>>>>>

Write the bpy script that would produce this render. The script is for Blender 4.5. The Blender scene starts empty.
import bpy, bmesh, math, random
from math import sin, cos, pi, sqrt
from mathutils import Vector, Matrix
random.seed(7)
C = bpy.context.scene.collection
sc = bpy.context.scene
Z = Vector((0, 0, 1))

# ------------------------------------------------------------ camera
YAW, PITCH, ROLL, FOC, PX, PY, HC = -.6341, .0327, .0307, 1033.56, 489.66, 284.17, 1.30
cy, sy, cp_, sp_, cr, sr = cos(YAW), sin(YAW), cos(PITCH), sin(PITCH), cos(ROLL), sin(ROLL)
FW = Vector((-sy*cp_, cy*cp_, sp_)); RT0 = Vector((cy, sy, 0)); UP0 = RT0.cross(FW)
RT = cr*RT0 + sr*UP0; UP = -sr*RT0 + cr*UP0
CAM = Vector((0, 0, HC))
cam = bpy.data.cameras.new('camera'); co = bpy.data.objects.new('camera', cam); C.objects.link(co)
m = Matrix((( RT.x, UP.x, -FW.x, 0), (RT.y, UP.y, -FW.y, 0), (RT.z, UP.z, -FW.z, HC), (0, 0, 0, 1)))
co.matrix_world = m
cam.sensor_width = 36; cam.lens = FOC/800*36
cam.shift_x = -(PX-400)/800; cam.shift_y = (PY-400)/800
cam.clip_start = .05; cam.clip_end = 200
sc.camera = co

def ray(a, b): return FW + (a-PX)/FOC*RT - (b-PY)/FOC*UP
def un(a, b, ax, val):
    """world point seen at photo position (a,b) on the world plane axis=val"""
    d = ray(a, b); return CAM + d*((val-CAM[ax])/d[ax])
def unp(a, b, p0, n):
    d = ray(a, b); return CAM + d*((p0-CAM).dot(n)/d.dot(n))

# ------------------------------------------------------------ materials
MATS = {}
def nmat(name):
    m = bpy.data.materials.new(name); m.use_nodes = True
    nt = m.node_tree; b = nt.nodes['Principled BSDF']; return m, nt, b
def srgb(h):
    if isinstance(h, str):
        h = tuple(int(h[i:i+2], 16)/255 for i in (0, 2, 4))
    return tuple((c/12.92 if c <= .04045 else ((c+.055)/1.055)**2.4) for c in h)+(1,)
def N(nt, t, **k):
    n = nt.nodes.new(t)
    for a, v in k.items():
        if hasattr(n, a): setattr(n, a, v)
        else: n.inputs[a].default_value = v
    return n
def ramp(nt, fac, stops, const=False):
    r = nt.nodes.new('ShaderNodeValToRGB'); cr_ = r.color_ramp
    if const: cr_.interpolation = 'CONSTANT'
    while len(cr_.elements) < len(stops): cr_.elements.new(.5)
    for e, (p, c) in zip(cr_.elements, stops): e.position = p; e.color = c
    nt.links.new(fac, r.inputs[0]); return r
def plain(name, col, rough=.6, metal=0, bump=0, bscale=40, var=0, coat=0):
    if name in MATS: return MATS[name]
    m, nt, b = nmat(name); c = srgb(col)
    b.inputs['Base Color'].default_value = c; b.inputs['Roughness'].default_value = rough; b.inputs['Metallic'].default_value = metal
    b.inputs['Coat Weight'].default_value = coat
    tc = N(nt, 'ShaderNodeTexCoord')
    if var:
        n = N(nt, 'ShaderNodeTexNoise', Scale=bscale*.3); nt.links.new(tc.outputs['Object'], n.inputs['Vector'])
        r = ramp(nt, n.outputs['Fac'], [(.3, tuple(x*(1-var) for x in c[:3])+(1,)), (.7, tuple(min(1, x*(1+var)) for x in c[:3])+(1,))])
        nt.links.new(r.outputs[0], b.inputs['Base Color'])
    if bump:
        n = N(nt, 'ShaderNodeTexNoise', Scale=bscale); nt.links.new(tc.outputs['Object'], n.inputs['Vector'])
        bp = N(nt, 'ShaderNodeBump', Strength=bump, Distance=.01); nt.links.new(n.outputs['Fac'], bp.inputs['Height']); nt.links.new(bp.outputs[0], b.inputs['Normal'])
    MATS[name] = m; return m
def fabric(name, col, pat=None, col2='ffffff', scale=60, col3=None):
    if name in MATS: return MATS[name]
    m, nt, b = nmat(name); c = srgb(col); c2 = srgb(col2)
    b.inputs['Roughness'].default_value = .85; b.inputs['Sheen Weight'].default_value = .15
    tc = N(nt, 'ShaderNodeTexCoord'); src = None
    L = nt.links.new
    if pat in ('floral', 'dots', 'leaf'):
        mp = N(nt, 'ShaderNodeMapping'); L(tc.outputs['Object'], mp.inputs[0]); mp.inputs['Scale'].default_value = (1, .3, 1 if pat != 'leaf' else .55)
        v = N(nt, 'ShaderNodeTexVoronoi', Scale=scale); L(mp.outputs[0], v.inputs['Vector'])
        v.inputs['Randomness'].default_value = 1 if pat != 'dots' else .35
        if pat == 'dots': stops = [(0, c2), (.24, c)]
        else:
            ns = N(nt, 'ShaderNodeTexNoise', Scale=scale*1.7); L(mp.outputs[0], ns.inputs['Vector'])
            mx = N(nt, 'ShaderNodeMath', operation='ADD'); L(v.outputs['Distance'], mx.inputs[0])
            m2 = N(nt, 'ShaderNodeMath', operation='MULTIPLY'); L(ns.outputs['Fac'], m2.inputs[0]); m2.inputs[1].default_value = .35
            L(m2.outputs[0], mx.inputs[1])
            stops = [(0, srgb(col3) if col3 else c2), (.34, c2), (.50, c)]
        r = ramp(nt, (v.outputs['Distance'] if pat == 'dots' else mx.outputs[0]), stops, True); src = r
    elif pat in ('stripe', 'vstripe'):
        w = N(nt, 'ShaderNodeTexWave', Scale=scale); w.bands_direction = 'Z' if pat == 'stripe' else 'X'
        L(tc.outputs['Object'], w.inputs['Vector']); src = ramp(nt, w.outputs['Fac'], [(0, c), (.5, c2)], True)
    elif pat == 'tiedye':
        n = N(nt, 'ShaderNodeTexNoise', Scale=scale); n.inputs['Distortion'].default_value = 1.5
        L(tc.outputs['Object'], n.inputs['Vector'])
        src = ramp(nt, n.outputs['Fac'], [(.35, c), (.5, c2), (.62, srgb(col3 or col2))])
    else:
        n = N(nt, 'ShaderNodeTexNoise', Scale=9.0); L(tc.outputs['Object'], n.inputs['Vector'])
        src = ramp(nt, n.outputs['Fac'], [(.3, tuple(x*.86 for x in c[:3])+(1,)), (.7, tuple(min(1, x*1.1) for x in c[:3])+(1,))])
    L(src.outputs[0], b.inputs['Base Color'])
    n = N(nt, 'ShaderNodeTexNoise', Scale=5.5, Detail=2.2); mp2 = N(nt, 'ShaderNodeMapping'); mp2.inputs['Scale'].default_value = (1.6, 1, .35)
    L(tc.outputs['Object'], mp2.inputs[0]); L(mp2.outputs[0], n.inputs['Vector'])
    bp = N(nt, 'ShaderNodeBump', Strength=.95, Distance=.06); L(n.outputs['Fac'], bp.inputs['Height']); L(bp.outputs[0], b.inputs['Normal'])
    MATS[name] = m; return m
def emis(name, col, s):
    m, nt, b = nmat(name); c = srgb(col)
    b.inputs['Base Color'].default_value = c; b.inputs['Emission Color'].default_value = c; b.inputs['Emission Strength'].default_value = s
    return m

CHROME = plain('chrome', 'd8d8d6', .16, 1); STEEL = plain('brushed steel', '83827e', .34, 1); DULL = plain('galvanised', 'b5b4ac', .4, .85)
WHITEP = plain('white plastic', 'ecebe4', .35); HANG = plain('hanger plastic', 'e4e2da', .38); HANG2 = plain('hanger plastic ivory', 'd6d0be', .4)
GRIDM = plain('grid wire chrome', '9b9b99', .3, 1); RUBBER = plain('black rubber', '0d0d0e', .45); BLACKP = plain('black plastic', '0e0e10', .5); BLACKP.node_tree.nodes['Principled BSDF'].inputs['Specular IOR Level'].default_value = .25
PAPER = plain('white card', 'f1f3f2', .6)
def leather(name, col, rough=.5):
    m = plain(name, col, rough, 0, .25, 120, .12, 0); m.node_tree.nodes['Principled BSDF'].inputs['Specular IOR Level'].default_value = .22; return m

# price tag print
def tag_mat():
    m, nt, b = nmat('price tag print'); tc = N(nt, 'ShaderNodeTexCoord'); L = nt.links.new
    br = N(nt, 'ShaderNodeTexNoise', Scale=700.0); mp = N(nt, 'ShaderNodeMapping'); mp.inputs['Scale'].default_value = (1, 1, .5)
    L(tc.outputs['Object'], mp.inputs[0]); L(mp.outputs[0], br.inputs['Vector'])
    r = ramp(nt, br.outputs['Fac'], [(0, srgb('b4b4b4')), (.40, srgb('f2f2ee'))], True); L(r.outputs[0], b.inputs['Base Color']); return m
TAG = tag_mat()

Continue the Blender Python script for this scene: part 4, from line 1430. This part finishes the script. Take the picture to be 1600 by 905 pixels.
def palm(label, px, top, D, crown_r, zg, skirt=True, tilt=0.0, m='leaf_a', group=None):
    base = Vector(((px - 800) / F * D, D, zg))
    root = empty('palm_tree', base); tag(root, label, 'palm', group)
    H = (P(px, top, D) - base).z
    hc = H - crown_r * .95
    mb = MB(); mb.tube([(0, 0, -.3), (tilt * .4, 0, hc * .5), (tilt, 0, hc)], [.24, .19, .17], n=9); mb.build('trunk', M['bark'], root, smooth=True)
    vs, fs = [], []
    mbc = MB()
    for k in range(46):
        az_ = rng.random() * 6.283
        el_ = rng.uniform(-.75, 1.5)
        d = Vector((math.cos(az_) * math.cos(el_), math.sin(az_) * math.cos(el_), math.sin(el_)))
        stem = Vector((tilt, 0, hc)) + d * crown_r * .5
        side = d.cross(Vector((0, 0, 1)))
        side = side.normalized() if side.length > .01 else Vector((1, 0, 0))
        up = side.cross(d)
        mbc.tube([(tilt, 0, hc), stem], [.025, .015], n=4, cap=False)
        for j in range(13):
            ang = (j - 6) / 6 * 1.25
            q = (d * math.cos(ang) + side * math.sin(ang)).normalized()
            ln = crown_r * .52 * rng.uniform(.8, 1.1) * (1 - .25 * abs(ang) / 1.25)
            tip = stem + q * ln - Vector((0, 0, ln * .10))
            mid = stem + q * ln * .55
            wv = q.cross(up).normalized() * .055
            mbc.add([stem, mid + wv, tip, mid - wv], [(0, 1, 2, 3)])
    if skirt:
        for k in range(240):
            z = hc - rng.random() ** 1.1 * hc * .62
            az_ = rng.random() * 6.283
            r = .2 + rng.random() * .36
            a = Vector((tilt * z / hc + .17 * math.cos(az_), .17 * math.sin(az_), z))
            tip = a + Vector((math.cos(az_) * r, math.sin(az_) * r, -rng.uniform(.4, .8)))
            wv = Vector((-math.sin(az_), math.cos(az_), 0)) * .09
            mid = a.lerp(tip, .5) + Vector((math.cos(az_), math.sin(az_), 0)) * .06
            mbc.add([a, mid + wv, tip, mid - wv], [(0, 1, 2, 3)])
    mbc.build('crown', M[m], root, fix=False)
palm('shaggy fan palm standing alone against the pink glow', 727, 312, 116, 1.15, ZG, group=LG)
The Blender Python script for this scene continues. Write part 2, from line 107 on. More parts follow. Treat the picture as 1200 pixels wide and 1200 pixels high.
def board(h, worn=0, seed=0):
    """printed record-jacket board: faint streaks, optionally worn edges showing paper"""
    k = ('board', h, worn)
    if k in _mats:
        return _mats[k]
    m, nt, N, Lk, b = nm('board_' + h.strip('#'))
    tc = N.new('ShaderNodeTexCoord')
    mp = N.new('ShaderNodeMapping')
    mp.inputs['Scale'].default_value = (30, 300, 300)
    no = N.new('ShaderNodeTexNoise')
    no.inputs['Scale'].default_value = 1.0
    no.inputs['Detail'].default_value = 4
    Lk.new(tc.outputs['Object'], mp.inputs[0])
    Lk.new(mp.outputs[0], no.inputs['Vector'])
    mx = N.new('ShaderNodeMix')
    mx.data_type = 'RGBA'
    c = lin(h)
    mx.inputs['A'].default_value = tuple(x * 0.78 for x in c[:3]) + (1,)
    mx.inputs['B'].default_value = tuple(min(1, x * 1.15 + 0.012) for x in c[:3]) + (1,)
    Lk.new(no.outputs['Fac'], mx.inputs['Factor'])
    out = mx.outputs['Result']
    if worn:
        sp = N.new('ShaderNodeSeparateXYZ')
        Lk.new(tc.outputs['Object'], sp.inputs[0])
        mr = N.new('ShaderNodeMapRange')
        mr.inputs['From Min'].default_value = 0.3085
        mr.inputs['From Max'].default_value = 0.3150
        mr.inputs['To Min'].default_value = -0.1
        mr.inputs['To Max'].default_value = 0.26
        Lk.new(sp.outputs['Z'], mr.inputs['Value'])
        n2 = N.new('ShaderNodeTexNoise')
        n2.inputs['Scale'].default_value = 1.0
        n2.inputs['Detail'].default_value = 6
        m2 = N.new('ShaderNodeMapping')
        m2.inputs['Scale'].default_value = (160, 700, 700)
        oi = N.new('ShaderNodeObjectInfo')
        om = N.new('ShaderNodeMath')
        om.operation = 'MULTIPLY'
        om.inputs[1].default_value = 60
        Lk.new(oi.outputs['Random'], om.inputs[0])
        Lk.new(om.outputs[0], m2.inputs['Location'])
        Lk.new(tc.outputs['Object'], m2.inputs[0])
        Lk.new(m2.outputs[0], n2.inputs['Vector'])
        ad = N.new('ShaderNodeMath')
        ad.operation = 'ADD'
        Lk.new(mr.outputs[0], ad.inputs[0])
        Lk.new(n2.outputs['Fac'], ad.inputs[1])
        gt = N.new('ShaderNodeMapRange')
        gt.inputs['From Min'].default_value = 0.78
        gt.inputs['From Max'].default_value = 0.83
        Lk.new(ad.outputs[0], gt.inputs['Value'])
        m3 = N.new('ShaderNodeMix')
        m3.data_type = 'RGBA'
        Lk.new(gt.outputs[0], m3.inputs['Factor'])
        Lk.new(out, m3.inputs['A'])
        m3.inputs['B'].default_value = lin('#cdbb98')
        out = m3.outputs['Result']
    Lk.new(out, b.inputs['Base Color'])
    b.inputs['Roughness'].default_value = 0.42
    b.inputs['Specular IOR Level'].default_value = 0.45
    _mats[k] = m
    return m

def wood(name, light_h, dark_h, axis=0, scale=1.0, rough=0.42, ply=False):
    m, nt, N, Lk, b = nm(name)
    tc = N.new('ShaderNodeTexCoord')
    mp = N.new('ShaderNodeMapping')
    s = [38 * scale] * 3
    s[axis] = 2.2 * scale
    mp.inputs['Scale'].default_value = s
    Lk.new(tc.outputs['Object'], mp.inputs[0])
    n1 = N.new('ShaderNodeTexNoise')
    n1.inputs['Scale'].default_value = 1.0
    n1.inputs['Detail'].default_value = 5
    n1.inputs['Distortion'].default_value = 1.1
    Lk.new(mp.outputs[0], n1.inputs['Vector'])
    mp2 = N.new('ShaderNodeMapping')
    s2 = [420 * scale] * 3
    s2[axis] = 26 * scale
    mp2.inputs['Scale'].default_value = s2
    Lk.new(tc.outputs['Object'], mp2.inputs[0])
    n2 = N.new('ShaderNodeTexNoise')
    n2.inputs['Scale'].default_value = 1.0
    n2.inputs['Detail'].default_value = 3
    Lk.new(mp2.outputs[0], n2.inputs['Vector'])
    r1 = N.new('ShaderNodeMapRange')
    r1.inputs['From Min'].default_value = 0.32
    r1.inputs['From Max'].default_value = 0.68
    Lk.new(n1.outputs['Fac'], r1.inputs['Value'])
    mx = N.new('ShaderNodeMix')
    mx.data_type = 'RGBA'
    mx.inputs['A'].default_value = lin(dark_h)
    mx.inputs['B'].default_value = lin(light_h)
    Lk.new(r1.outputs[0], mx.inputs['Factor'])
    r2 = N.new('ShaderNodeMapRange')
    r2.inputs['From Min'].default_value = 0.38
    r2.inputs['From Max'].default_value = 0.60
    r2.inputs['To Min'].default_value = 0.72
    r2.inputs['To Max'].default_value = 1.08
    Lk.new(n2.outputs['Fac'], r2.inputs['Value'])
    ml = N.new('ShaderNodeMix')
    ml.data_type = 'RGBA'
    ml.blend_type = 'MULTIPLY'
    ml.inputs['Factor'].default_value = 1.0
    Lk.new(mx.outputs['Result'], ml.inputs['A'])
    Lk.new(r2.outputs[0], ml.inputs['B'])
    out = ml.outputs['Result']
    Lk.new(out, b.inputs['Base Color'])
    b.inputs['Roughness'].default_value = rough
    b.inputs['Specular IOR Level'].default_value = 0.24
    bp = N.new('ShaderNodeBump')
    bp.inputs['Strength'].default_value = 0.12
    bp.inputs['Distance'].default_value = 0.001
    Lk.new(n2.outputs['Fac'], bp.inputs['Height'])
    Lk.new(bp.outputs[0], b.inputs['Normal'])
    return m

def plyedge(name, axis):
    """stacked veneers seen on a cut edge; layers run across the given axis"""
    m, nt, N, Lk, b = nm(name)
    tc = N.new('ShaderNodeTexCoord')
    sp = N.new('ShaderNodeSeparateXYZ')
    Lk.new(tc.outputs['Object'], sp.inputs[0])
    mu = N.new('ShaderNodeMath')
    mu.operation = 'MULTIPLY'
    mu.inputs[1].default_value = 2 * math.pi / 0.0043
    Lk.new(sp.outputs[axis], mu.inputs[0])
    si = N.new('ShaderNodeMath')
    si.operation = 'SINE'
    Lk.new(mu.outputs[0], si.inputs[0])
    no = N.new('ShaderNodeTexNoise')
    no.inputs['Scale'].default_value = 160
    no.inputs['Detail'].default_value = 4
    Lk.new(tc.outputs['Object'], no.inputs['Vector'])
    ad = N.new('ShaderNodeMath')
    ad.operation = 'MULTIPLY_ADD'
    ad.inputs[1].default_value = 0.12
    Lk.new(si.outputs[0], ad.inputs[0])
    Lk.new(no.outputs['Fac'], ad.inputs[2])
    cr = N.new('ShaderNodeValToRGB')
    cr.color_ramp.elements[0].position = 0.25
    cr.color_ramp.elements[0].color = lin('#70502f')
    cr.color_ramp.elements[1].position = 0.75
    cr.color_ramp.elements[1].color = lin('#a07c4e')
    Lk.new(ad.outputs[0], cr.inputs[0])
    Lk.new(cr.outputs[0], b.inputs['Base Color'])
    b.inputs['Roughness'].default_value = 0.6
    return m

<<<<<

**What you have to do**
Set down exactly the lines that begin the records and continue through the line bearing "Z = Vector((0, 0, 1))"; include both ends.

**Result of this task**
Write the bpy script that would produce this render. The script is for Blender 4.5. The Blender scene starts empty.
import bpy, bmesh, math, random
from math import sin, cos, pi, sqrt
from mathutils import Vector, Matrix
random.seed(7)
C = bpy.context.scene.collection
sc = bpy.context.scene
Z = Vector((0, 0, 1))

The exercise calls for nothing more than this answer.